» Required task:
Leave out the pictures and copy everything else below exactly.

» Material:
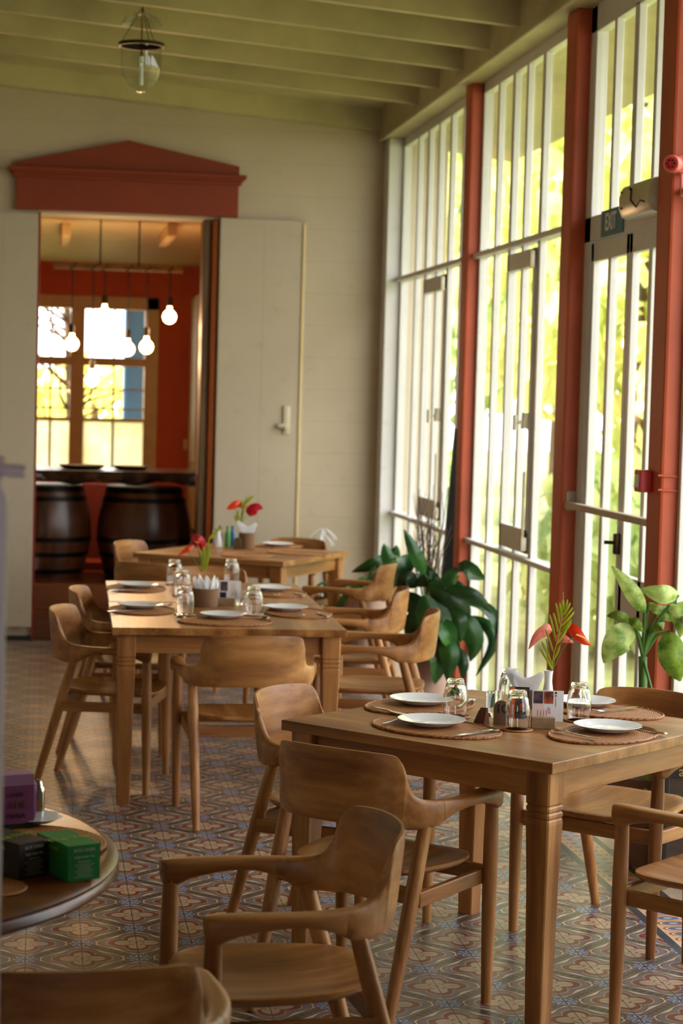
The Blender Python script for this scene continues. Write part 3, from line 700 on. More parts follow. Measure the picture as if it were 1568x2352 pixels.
def make_chair():
    t = thing('armchair', 'x', 'chair')
    half = [(.262, -.055, .046, .600, .643), (.249, -.102, .042, .572, .645), (.232, -.138, .037, .566, .650), (.217, -.161, .031, .566, .663), (.206, -.175, .026, .566, .690), (.200, -.182, .023, .566, .716), (.195, -.188, .021, .567, .742), (.188, -.195, .019, .568, .764), (.174, -.206, .018, .569, .779), (.132, -.229, .017, .571, .785), (.07, -.247, .017, .573, .788), (0, -.253, .017, .574, .789)]
    full = half + [(-a, b_, c, d, e) for a, b_, c, d, e in half[-2::-1]]
    rail_loft(full).build('backrest', M['teak_x'], t, True, 50)
    arm = [(.2645, .230, .020, .618, .640), (.2655, .222, .044, .585, .643), (.267, .200, .054, .580, .645), (.270, .155, .058, .598, .645), (.274, .08, .058, .611, .644), (.274, .01, .054, .612, .643), (.266, -.045, .048, .600, .643), (.256, -.082, .044, .582, .644)]
    for sx in (1, -1):
        rail_loft([(sx*a, b_, c, d, e) for a, b_, c, d, e in arm]).build('armrest', M['teak_y'], t, True, 50)
    def leg(sx, b0, b1):
        P = []; R = []
        for i in range(9):
            u = i/8; P.append((sx*(b0[0]+(b1[0]-b0[0])*u), b0[1]+(b1[1]-b0[1])*u, b0[2]+(b1[2]-b0[2])*u))
            R.append(0.0135+0.0085*math.sin(PI*min(1, .05+u*0.62)) if u < .8 else .0135+.0085*math.sin(PI*(.05+u*.62))-.002*(u-.8)*5)
        MB().tube(P, R, 14).build('leg', M['teak_z'], t, True, 50)
    for sx in (1, -1):
        leg(sx, (.256, .212, 0), (.260, .205, .60)); leg(sx, (.226, -.290, 0), (.236, -.122, .585))
    # seat: dished board with rounded outline
    n = 40; rings_t = []; mb = MB(); outline = []
    for i in range(n):
        a = 2*PI*i/n; c, s_ = math.cos(a), math.sin(a)
        x = 0.235*math.copysign(abs(c)**0.55, c); y = 0.01+0.225*math.copysign(abs(s_)**0.62, s_)
        x *= 1.0 - 0.20*max(0, (0.05-y)/0.27)
        outline.append((x, y))
    cx0, cy0 = 0, 0.0
    lev = [0.0, 0.25, 0.5, 0.7, 0.85, 0.95, 1.0]; rings = []
    def zt_(x, y, l): return 0.437 - 0.016*(1-l**2) + 0.012*(y < 0)*min(1, abs(y)/.2)**2 + 0.010*(abs(x)/.235)**2
    for l in lev: rings.append([(x*max(l, .001), cy0+(y-cy0)*max(l, .001), zt_(x*l, y*l, l)-(0.004 if l == 1.0 else 0)) for x, y in outline])
    rings.append([(x*1.0, y, zt_(x, y, 1)-0.014) for x, y in outline])
    rings.append([(x*0.95, y*.95, zt_(x, y, 1)-0.024) for x, y in outline])
    rings.append([(x*0.02, y*.02, 0.400) for x, y in outline])
    mb.loft(rings).build('seat', M['teak_y'], t, True, 40)
    MB().box((0, .202, .385), (.49, .022, .046), None, .004).build('front_rail', M['teak_x'], t)
    MB().box((0, -.178, .385), (.44, .022, .046), None, .004).build('rear_rail', M['teak_x'], t)
    for sx in (1, -1):
        MB().box((sx*.240, .012, .375), (.020, .37, .044), Euler((0, 0, sx*0.03)).to_matrix(), .004).build('side_rail', M['teak_y'], t)
    return t
CH = [
 (-.218, -.327, -42.2, 'teak armchair pushed up to the near table, its back towards the round table'),
 (-.644, -1.507, 96.7, 'teak armchair nearest the middle foreground, facing the round table, full seat visible'),
 (-.349, 2.306, 2.4, 'teak armchair at the near end of the long table, its whole back facing out'),
 (-.213, .475, -125, 'teak armchair whose pale upright back shows between the near table and the long table'),
 (-.878, 3.039, -103, 'teak armchair on the left side of the long table, the nearer of two'),
 (-.782, 3.963, -98, 'teak armchair on the left side of the long table, the farther of two'),
 (.350, 3.147, 77, 'teak armchair on the right side of the long table, the nearer, before the peace lily'),
 (.400, 4.233, 78, 'teak armchair on the right side of the long table, the farther of two'),
 (.710, .420, 135.1, 'teak armchair behind the near table in front of the speckled plant'),
 (.755, -.595, 43.2, 'teak armchair cut by the right edge of the photo at the near table'),
 (-1.135, -2.43, 4, 'dark teak chair back closest to the camera in the lower left corner'),
 (.65, 5.86, 62, 'teak armchair at the right of the rear table, arms towards the leafy pots'),
 (-.50, 5.72, -28, 'teak armchair with its dark back against the near side of the rear table'),
 (-.45, 7.03, -121, 'teak armchair left behind the rear table, only its pale back corner showing'),
 (.42, 7.42, 152, 'teak armchair behind the rear table by the white wall'),
 (-.28, 5.02, 178, 'teak armchair at the far end of the long table behind the glasses'),
]
proto = make_chair()
for i, (x, y, a, lab) in enumerate(CH):
    o = proto if i == 0 else copy_tree(proto)
    o.location = (x, y, 0); o.rotation_euler = (0, 0, math.radians(a)); o['label'] = lab; o['group'] = 'teak armchairs around the tables'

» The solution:
The Blender Python script for this scene continues. Write part 3, from line 700 on. More parts follow. Measure the picture as if it were 1568x2352 pixels.
def make_chair():
    t = thing('armchair', 'x', 'chair')
    half = [(.262, -.055, .046, .600, .643), (.249, -.102, .042, .572, .645), (.232, -.138, .037, .566, .650), (.217, -.161, .031, .566, .663), (.206, -.175, .026, .566, .690), (.200, -.182, .023, .566, .716), (.195, -.188, .021, .567, .742), (.188, -.195, .019, .568, .764), (.174, -.206, .018, .569, .779), (.132, -.229, .017, .571, .785), (.07, -.247, .017, .573, .788), (0, -.253, .017, .574, .789)]
    full = half + [(-a, b_, c, d, e) for a, b_, c, d, e in half[-2::-1]]
    rail_loft(full).build('backrest', M['teak_x'], t, True, 50)
    arm = [(.2645, .230, .020, .618, .640), (.2655, .222, .044, .585, .643), (.267, .200, .054, .580, .645), (.270, .155, .058, .598, .645), (.274, .08, .058, .611, .644), (.274, .01, .054, .612, .643), (.266, -.045, .048, .600, .643), (.256, -.082, .044, .582, .644)]
    for sx in (1, -1):
        rail_loft([(sx*a, b_, c, d, e) for a, b_, c, d, e in arm]).build('armrest', M['teak_y'], t, True, 50)
    def leg(sx, b0, b1):
        P = []; R = []
        for i in range(9):
            u = i/8; P.append((sx*(b0[0]+(b1[0]-b0[0])*u), b0[1]+(b1[1]-b0[1])*u, b0[2]+(b1[2]-b0[2])*u))
            R.append(0.0135+0.0085*math.sin(PI*min(1, .05+u*0.62)) if u < .8 else .0135+.0085*math.sin(PI*(.05+u*.62))-.002*(u-.8)*5)
        MB().tube(P, R, 14).build('leg', M['teak_z'], t, True, 50)
    for sx in (1, -1):
        leg(sx, (.256, .212, 0), (.260, .205, .60)); leg(sx, (.226, -.290, 0), (.236, -.122, .585))
    # seat: dished board with rounded outline
    n = 40; rings_t = []; mb = MB(); outline = []
    for i in range(n):
        a = 2*PI*i/n; c, s_ = math.cos(a), math.sin(a)
        x = 0.235*math.copysign(abs(c)**0.55, c); y = 0.01+0.225*math.copysign(abs(s_)**0.62, s_)
        x *= 1.0 - 0.20*max(0, (0.05-y)/0.27)
        outline.append((x, y))
    cx0, cy0 = 0, 0.0
    lev = [0.0, 0.25, 0.5, 0.7, 0.85, 0.95, 1.0]; rings = []
    def zt_(x, y, l): return 0.437 - 0.016*(1-l**2) + 0.012*(y < 0)*min(1, abs(y)/.2)**2 + 0.010*(abs(x)/.235)**2
    for l in lev: rings.append([(x*max(l, .001), cy0+(y-cy0)*max(l, .001), zt_(x*l, y*l, l)-(0.004 if l == 1.0 else 0)) for x, y in outline])
    rings.append([(x*1.0, y, zt_(x, y, 1)-0.014) for x, y in outline])
    rings.append([(x*0.95, y*.95, zt_(x, y, 1)-0.024) for x, y in outline])
    rings.append([(x*0.02, y*.02, 0.400) for x, y in outline])
    mb.loft(rings).build('seat', M['teak_y'], t, True, 40)
    MB().box((0, .202, .385), (.49, .022, .046), None, .004).build('front_rail', M['teak_x'], t)
    MB().box((0, -.178, .385), (.44, .022, .046), None, .004).build('rear_rail', M['teak_x'], t)
    for sx in (1, -1):
        MB().box((sx*.240, .012, .375), (.020, .37, .044), Euler((0, 0, sx*0.03)).to_matrix(), .004).build('side_rail', M['teak_y'], t)
    return t
CH = [
 (-.218, -.327, -42.2, 'teak armchair pushed up to the near table, its back towards the round table'),
 (-.644, -1.507, 96.7, 'teak armchair nearest the middle foreground, facing the round table, full seat visible'),
 (-.349, 2.306, 2.4, 'teak armchair at the near end of the long table, its whole back facing out'),
 (-.213, .475, -125, 'teak armchair whose pale upright back shows between the near table and the long table'),
 (-.878, 3.039, -103, 'teak armchair on the left side of the long table, the nearer of two'),
 (-.782, 3.963, -98, 'teak armchair on the left side of the long table, the farther of two'),
 (.350, 3.147, 77, 'teak armchair on the right side of the long table, the nearer, before the peace lily'),
 (.400, 4.233, 78, 'teak armchair on the right side of the long table, the farther of two'),
 (.710, .420, 135.1, 'teak armchair behind the near table in front of the speckled plant'),
 (.755, -.595, 43.2, 'teak armchair cut by the right edge of the photo at the near table'),
 (-1.135, -2.43, 4, 'dark teak chair back closest to the camera in the lower left corner'),
 (.65, 5.86, 62, 'teak armchair at the right of the rear table, arms towards the leafy pots'),
 (-.50, 5.72, -28, 'teak armchair with its dark back against the near side of the rear table'),
 (-.45, 7.03, -121, 'teak armchair left behind the rear table, only its pale back corner showing'),
 (.42, 7.42, 152, 'teak armchair behind the rear table by the white wall'),
 (-.28, 5.02, 178, 'teak armchair at the far end of the long table behind the glasses'),
]
proto = make_chair()
for i, (x, y, a, lab) in enumerate(CH):
    o = proto if i == 0 else copy_tree(proto)
    o.location = (x, y, 0); o.rotation_euler = (0, 0, math.radians(a)); o['label'] = lab; o['group'] = 'teak armchairs around the tables'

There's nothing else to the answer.